3. Steven Curtis Chapman is really needed on today's CCM scene. I'm aghast at how singularly obsessed Christian radio has gotten with the narcissistic emotional struggles of individual Christians who seem unable to conceive of Jesus as anyone other than a being who exists solely to make me feel better about myself. I listened to an afternoon of K-LOVE the other day and found it sounded too much like my own selfish prayers. I went home and pulled up Steven Curtis from my Rhapsody archives and played some songs like "Heaven in the Real World" and "No Better Place on Earth Than the Road That Leads to Heaven." I was uplifted immediately to consider the glory of God and how big and awesome and the cosmic this thing God is doing in Christ really is. Christianity is so much bigger than my personal struggles to find worth and meaning in this life.

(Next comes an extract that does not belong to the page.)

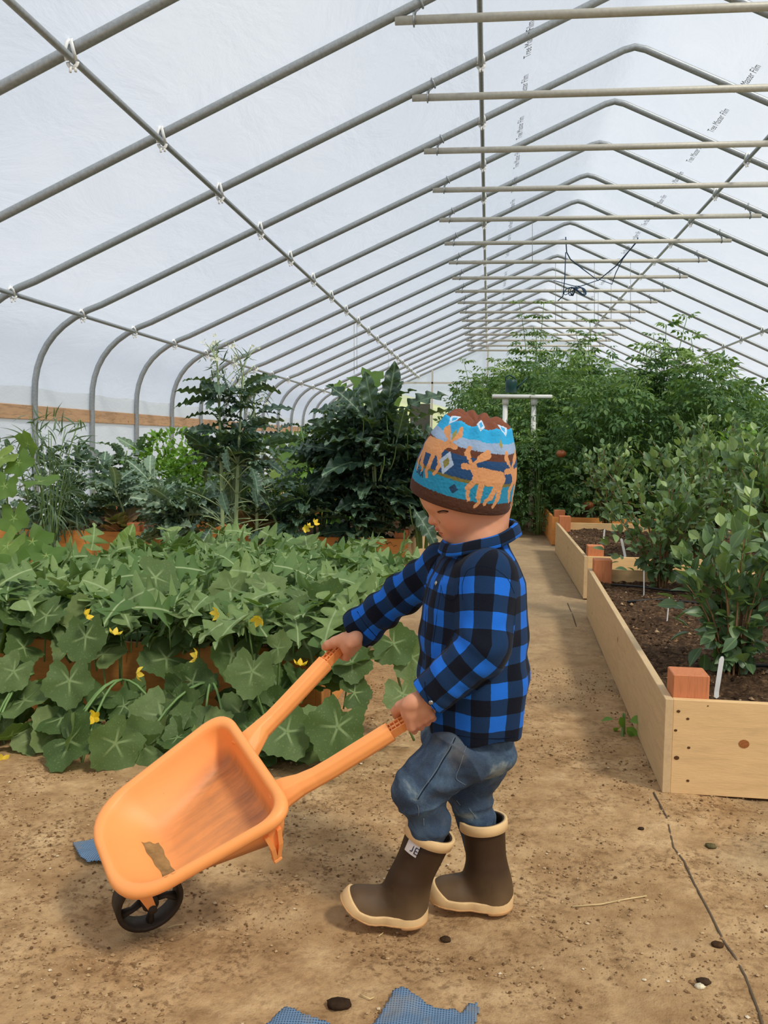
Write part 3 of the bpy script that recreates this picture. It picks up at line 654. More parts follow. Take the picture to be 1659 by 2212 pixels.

I don't know enough about Steven Curtis to know whether or not he’s writing from the point of view of an unhealthy, over-realized eschatology that says, "Health and prosperity now for everyone!", but he sounds a needed note of anti-Gnostic enthusiasm about the mission of the Church—a mission more comprehensive and world-affirming than the escape plan of the dispensationalists and far more transcendent, otherworldly, Christ-centered, and effectively activist than what the emerging church and other progressives would offer us.
4. After last night's "Lost" finale I'm still a little lost but in a good way. It's only appropriate that a series that has made its living off of mystery should end yet shrouded in mystery. This show has really been TV at its best. I'm sad to see it end.